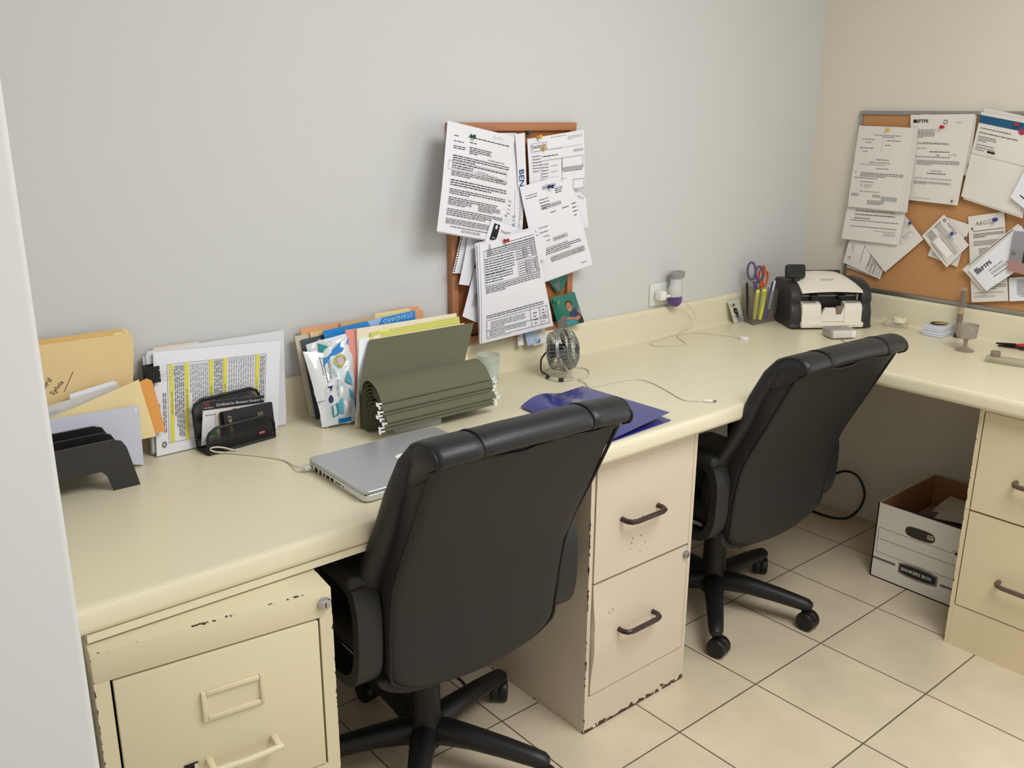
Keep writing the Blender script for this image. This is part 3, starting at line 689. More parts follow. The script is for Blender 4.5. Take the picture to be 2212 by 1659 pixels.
paper('document', 'letter headed EFTPS held by a red pin on the wide cork board', 'document', B2['Q3'],
      [('R', .05, .10, .055, .095, blk), ('T', 'EFTPS', .10, .092, .0105, blk, 0, .03), ('O', .57, .085, .035, .026, .35, G_), ('P', .74, .82, .085, .10, 1, G_), ('P', .14, .42, .165, .265, 7, G_), ('T', 'Your EFTPS Enrollment Status...', .14, .335, .0058, I, 0, .012), ('P', .14, .32, .375, .39, 1, G_), ('P', .36, .70, .41, .43, 1, I), ('T', 'FAIR', .48, .465, .004, I, 0, .01), ('P', .12, .72, .47, .49, 1, G_), ('P', .14, .90, .515, .575, 4, G_), ('P', .40, .62, .63, .645, 1, G_), ('P', .34, .70, .655, .68, 1, I), ('P', .10, .82, .72, .735, 1, G_), ('P', .10, .80, .76, .80, 3, G_), ('P', .10, .46, .955, .97, 1, L_), ('R', .86, .90, .945, .975, G_), ('T', 'Jer 35d', .70, .46, .006, L_, 4)], m=pw, bulge=.003, curl=.003, group=gr)
paper('document', 'sheet showing only its edge behind the letter headed EFTPS', 'document', B2['Q3b'], [('R', .955, .975, .80, .92, I)], m=pw, bulge=.002, curl=.001, group=gr)
paper('document', 'sheet headed by a dark blue band on the wide cork board', 'document', B2['Q4'],
      [('R', .0, 1, .035, .125, mat('teal_blue_band', (26, 84, 122), .5)), ('E', .80, .13, .06, .035, mat('faded_red', (150, 60, 80), .5)), ('P', .06, .62, .165, .19, 1, I), ('P', .06, .76, .215, .24, 1, I), ('P', .06, .40, .26, .33, 3, G_), ('P', .06, .40, .35, .41, 2, G_), ('P', .06, .22, .415, .43, 1, I), ('R', .28, .42, .41, .432, blk), ('P', .28, .40, .455, .465, 1, L_), ('R', 0, 1, .475, .479, L_)], m=pw, bulge=.004, curl=.004, group=gr, extra=((.004, .006, .004),))
paper('document', 'torn topped sheets behind the sheet with the blue band', 'document', B2['Q4b'], [], m=pw, bulge=.004, curl=.005, group=gr, extra=((.006, .004, -.008),))
paper('document', 'blank tilted sheet at the right edge of the picture beside the blue-banded sheet', 'paper', B2['Q5'], [('R', .2, .5, .80, .83, I)], m=paper_m, bulge=.003, group=gr)
paper('document', 'tilted hand-sketched plan with a blue pin, below the court form', 'document', B2['Q6'],
      [('S', [(.62, .25), (.92, .25), (.92, .75), (.62, .75), (.62, .25)], .0007, L_), ('S', [(.62, .5), (.92, .5)], .0007, L_), ('T', '4 x 2', .66, .38, .006, L_, 90), ('T', '12', .74, .65, .006, L_, 90), ('T', 'a-b', .40, .6, .006, L_, 90), ('S', [(.35, .4), (.55, .45), (.5, .6)], .0007, L_), ('P', .7, .9, .55, .7, 3, L_)], m=pw, bulge=.002, curl=.002, group=gr)
paper('document', 'tilted letter with a ruled statement, at the lower left of the wide cork board', 'document', B2['Q7'],
      [('T', 'A', .16, .80, .012, G_, 90), ('PV', .10, .18, .30, .60, 3, L_), ('PV', .40, .43, .1, .9, 1, G_), ('PV', .60, .66, .15, .92, 2, I), ('PV', .68, .96, .25, .95, 9, G_)], m=pw, bulge=.003, curl=.003, group=gr)
paper('document', 'plain sheet peeking out below the tilted ruled statement', 'paper', B2['Q7b'], [], m=pw, bulge=.001, curl=.001, group=gr)
paper('document', 'tilted printed bill with a round emblem and a blue pin', 'document', B2['Q8'],
      [('O', .90, .12, .05, .045, .4, I), ('T', 'FORTISUS', .88, .22, .008, I, -90), ('PV', .52, .76, .08, .95, 8, L_), ('R', .50, .78, .07, .085, G_), ('PV', .14, .40, .06, .30, 5, G_), ('R', .20, .44, .34, .86, mat('bill_white', (240, 238, 234), .8)), ('PV', .08, .16, .30, .95, 2, G_), ('PV', .46, .50, .3, .95, 1, G_)], m=pw, bulge=.003, curl=.002, group=gr)
paper('document', 'sheet turned behind the printed bill with the round emblem', 'paper', B2['Q8b'], [('R', .94, .99, .28, .36, I), ('PV', .1, .22, .9, .98, 2, L_)], m=pw, bulge=.002, curl=.002, group=gr)
paper('document', 'letter headed A&G with a blue pin, lower right of the wide cork board', 'document', B2['Q9'],
      [('T', 'A&G', .20, .115, .013, G_, 0), ('P', .54, .80, .05, .115, 4, L_), ('R', .08, .14, .135, .16, G_), ('R', .14, .98, .175, .182, G_), ('P', .14, .98, .205, .26, 3, I), ('P', .14, .98, .29, .35, 4, G_), ('P', .28, .95, .375, .45, 5, G_), ('P', .20, .70, .47, .50, 2, I), ('P', .55, .98, .80, .86, 3, G_), ('P', .10, .90, .885, .90, 1, G_), ('P', .10, .66, .92, .95, 2, L_)], m=pw, bulge=.003, curl=.003, group=gr)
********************
## Task to carry out
Restate the data above word for word. Skip every picture.

## Written answer
Keep writing the Blender script for this image. This is part 3, starting at line 689. More parts follow. The script is for Blender 4.5. Take the picture to be 2212 by 1659 pixels.
paper('document', 'letter headed EFTPS held by a red pin on the wide cork board', 'document', B2['Q3'],
      [('R', .05, .10, .055, .095, blk), ('T', 'EFTPS', .10, .092, .0105, blk, 0, .03), ('O', .57, .085, .035, .026, .35, G_), ('P', .74, .82, .085, .10, 1, G_), ('P', .14, .42, .165, .265, 7, G_), ('T', 'Your EFTPS Enrollment Status...', .14, .335, .0058, I, 0, .012), ('P', .14, .32, .375, .39, 1, G_), ('P', .36, .70, .41, .43, 1, I), ('T', 'FAIR', .48, .465, .004, I, 0, .01), ('P', .12, .72, .47, .49, 1, G_), ('P', .14, .90, .515, .575, 4, G_), ('P', .40, .62, .63, .645, 1, G_), ('P', .34, .70, .655, .68, 1, I), ('P', .10, .82, .72, .735, 1, G_), ('P', .10, .80, .76, .80, 3, G_), ('P', .10, .46, .955, .97, 1, L_), ('R', .86, .90, .945, .975, G_), ('T', 'Jer 35d', .70, .46, .006, L_, 4)], m=pw, bulge=.003, curl=.003, group=gr)
paper('document', 'sheet showing only its edge behind the letter headed EFTPS', 'document', B2['Q3b'], [('R', .955, .975, .80, .92, I)], m=pw, bulge=.002, curl=.001, group=gr)
paper('document', 'sheet headed by a dark blue band on the wide cork board', 'document', B2['Q4'],
      [('R', .0, 1, .035, .125, mat('teal_blue_band', (26, 84, 122), .5)), ('E', .80, .13, .06, .035, mat('faded_red', (150, 60, 80), .5)), ('P', .06, .62, .165, .19, 1, I), ('P', .06, .76, .215, .24, 1, I), ('P', .06, .40, .26, .33, 3, G_), ('P', .06, .40, .35, .41, 2, G_), ('P', .06, .22, .415, .43, 1, I), ('R', .28, .42, .41, .432, blk), ('P', .28, .40, .455, .465, 1, L_), ('R', 0, 1, .475, .479, L_)], m=pw, bulge=.004, curl=.004, group=gr, extra=((.004, .006, .004),))
paper('document', 'torn topped sheets behind the sheet with the blue band', 'document', B2['Q4b'], [], m=pw, bulge=.004, curl=.005, group=gr, extra=((.006, .004, -.008),))
paper('document', 'blank tilted sheet at the right edge of the picture beside the blue-banded sheet', 'paper', B2['Q5'], [('R', .2, .5, .80, .83, I)], m=paper_m, bulge=.003, group=gr)
paper('document', 'tilted hand-sketched plan with a blue pin, below the court form', 'document', B2['Q6'],
      [('S', [(.62, .25), (.92, .25), (.92, .75), (.62, .75), (.62, .25)], .0007, L_), ('S', [(.62, .5), (.92, .5)], .0007, L_), ('T', '4 x 2', .66, .38, .006, L_, 90), ('T', '12', .74, .65, .006, L_, 90), ('T', 'a-b', .40, .6, .006, L_, 90), ('S', [(.35, .4), (.55, .45), (.5, .6)], .0007, L_), ('P', .7, .9, .55, .7, 3, L_)], m=pw, bulge=.002, curl=.002, group=gr)
paper('document', 'tilted letter with a ruled statement, at the lower left of the wide cork board', 'document', B2['Q7'],
      [('T', 'A', .16, .80, .012, G_, 90), ('PV', .10, .18, .30, .60, 3, L_), ('PV', .40, .43, .1, .9, 1, G_), ('PV', .60, .66, .15, .92, 2, I), ('PV', .68, .96, .25, .95, 9, G_)], m=pw, bulge=.003, curl=.003, group=gr)
paper('document', 'plain sheet peeking out below the tilted ruled statement', 'paper', B2['Q7b'], [], m=pw, bulge=.001, curl=.001, group=gr)
paper('document', 'tilted printed bill with a round emblem and a blue pin', 'document', B2['Q8'],
      [('O', .90, .12, .05, .045, .4, I), ('T', 'FORTISUS', .88, .22, .008, I, -90), ('PV', .52, .76, .08, .95, 8, L_), ('R', .50, .78, .07, .085, G_), ('PV', .14, .40, .06, .30, 5, G_), ('R', .20, .44, .34, .86, mat('bill_white', (240, 238, 234), .8)), ('PV', .08, .16, .30, .95, 2, G_), ('PV', .46, .50, .3, .95, 1, G_)], m=pw, bulge=.003, curl=.002, group=gr)
paper('document', 'sheet turned behind the printed bill with the round emblem', 'paper', B2['Q8b'], [('R', .94, .99, .28, .36, I), ('PV', .1, .22, .9, .98, 2, L_)], m=pw, bulge=.002, curl=.002, group=gr)
paper('document', 'letter headed A&G with a blue pin, lower right of the wide cork board', 'document', B2['Q9'],
      [('T', 'A&G', .20, .115, .013, G_, 0), ('P', .54, .80, .05, .115, 4, L_), ('R', .08, .14, .135, .16, G_), ('R', .14, .98, .175, .182, G_), ('P', .14, .98, .205, .26, 3, I), ('P', .14, .98, .29, .35, 4, G_), ('P', .28, .95, .375, .45, 5, G_), ('P', .20, .70, .47, .50, 2, I), ('P', .55, .98, .80, .86, 3, G_), ('P', .10, .90, .885, .90, 1, G_), ('P', .10, .66, .92, .95, 2, L_)], m=pw, bulge=.003, curl=.003, group=gr)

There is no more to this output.